Où a-t-il trouvé que le grand-père de feu Mme la maréchale de N.......[1] avait été convaincu de fausse monnaie et d’assassinat (comme il le dit page 331 du tome II) ? Si un citoyen, qui n’a pas été un homme public, un homme livré à l’équité de l’histoire, avait en effet été coupable de ces crimes, il faudrait les taire ; et si on a l’âme assez basse et assez méchante pour troubler ainsi les cendres des morts, sans aucune apparence d’utilité, on est tenu au moins d’apporter les preuves les plus authentiques, et avec ces preuves on est encore bien condamnable.

Ce La Beaumelle, en faisant des mauvais livres, a trouvé le moyen d’intéresser à sa personne vingt souverains et cent familles.

N’est-il pas encore bien digne d’une histoire de Louis XIV de mettre au bas d’une page, en note, que j’ai été convaincu de plagiat dans je ne sais quels vers que je fis, il y a treize ou quatorze ans, pour une jeune princesse, aujourd’hui reine[2] ? Que Louis XIV a-t-il à démêler avec ces vers ? Ils n’étaient pas plus faits pour être publics que ce qu’on dit dans la conversation. Il échappe tous les jours de ces petites pièces, dont le principal mérite est dans l’à-propos et dans les circonstances où elles sont faites. Ceux qui en sont les auteurs n’en font nul cas, et ne les conservent jamais. Les écumeurs de la littérature les recueillent avec avidité, et en chargent leurs feuilles comme les laquais répètent et gâtent dans l’antichambre ce qu’ils ont mal entendu à la porte. Un nommé Pitaval s’avisa d’attribuer cette petite pièce à feu Lamotte ; La Beaumelle répète cette sottise de Pitaval, dans une note sur Louis XIV ; et il se trouvera encore quelque compilateur qui, dans un dictionnaire, à l’article Pitaval, ne manquera pas de relever cette anecdote, pour l’utilité du genre humain.

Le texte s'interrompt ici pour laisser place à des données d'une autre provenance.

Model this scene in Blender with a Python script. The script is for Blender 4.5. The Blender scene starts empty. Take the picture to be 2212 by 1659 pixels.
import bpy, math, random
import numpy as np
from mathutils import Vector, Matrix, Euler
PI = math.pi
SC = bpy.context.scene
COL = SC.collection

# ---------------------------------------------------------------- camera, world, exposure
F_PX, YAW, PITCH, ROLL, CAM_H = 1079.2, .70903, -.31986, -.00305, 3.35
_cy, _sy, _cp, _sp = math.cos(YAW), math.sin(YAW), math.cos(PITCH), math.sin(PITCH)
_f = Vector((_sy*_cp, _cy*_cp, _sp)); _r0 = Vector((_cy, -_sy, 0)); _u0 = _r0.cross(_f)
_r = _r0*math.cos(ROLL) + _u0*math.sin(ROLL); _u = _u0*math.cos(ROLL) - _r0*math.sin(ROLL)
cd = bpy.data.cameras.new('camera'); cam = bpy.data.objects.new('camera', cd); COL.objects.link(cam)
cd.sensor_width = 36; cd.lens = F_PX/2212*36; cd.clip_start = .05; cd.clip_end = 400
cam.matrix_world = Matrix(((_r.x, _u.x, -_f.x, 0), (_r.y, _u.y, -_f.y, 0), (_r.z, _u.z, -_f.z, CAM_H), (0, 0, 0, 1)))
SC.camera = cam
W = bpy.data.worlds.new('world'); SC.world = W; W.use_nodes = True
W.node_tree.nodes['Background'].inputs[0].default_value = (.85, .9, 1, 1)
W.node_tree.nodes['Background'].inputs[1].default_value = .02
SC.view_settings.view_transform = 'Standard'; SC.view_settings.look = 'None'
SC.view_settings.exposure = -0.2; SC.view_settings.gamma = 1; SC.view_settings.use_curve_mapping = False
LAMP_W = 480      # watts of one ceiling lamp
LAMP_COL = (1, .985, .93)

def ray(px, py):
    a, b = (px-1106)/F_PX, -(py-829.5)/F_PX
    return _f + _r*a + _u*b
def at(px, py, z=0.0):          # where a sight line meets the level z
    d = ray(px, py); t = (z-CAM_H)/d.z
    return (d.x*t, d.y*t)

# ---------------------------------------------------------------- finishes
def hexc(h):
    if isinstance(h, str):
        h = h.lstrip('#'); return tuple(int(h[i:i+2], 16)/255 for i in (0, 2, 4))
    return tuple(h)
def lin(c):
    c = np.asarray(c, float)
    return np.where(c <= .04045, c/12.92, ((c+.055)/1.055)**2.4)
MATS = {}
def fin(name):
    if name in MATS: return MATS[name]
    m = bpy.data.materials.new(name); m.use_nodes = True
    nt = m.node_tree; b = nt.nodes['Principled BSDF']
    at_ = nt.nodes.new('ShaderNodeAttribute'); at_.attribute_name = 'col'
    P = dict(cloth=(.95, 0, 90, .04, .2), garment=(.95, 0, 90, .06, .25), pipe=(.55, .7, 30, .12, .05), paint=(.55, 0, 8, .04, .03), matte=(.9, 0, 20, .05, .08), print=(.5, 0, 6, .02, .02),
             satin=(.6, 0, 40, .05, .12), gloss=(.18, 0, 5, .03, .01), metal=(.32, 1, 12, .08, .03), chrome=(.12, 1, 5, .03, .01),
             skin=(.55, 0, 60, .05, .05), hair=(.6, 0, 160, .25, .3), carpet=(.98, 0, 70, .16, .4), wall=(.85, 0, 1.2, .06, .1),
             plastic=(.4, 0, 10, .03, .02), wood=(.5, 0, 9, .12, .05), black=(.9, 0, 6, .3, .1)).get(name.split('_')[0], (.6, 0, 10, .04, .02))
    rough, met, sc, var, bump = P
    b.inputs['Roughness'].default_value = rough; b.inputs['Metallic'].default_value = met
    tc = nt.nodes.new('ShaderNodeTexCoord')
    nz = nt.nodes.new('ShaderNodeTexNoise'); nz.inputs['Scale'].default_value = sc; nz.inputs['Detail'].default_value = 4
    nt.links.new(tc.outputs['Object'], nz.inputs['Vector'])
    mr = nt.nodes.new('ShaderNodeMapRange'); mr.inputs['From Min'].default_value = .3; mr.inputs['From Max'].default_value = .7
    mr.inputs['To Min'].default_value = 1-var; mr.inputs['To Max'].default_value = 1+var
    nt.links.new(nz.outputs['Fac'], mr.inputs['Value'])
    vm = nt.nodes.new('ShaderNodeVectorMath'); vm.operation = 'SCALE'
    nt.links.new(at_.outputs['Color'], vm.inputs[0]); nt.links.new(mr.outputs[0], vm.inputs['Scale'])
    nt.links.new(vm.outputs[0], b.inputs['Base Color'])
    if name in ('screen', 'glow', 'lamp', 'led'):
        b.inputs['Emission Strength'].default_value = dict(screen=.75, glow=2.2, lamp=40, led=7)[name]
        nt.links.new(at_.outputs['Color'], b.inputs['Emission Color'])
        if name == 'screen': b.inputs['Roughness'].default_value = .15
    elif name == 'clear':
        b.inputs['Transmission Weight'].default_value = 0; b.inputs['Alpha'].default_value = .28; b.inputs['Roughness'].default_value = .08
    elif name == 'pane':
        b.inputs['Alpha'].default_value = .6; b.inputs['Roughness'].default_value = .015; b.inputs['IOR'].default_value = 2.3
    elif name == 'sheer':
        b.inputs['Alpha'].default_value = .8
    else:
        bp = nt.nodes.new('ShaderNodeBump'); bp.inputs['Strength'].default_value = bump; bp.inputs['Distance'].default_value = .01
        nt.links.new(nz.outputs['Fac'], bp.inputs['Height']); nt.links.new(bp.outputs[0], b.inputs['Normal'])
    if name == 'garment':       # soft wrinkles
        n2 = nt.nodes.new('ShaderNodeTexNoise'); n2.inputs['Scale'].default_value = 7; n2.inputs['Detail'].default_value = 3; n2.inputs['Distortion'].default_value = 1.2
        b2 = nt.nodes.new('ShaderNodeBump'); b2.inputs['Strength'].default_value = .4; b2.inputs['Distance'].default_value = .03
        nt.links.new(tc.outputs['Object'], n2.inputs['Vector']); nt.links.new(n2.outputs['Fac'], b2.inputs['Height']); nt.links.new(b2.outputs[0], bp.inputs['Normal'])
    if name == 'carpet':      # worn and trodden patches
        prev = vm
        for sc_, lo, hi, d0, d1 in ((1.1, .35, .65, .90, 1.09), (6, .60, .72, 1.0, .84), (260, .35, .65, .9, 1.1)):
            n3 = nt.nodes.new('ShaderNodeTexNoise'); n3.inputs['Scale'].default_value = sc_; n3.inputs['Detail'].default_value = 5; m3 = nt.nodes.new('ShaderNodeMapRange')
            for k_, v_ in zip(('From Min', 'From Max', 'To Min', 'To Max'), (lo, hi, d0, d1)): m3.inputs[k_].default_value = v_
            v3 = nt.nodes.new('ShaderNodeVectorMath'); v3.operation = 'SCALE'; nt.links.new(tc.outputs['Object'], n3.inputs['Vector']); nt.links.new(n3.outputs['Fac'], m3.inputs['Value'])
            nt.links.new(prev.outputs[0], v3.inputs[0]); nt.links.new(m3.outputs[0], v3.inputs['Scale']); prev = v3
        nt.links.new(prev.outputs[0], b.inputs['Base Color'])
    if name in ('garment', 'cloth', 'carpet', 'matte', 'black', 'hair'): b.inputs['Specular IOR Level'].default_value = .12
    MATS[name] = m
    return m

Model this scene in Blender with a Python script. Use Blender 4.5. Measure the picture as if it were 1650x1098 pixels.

C’est avec la même bassesse que cet homme imagine que « M. de Voltaire a vendu chèrement le Siècle de Louis XIV au libraire Conrad Walther, qui paye si mal ». Il avait droit apparemment de tirer une juste rétribution du fruit d’un travail si long et si pénible ; mais il ne l’a pas fait. M. de Francheville, conseiller aulique du roi de Prusse, voulut bien présider à la première édition de Berlin, laquelle il céda à Conrad Walther au

  1. Constant d’Aubigné, grand-père de la maréchale de Noailles.
  2. La princesse Ulrique de Prusse, depuis reine de Suède ; voyez la note 1, tome XIV, page 456. — Voyez, tome VIII, page 517, les stances à la princesse Ulrique de Prusse, depuis reine de Suède.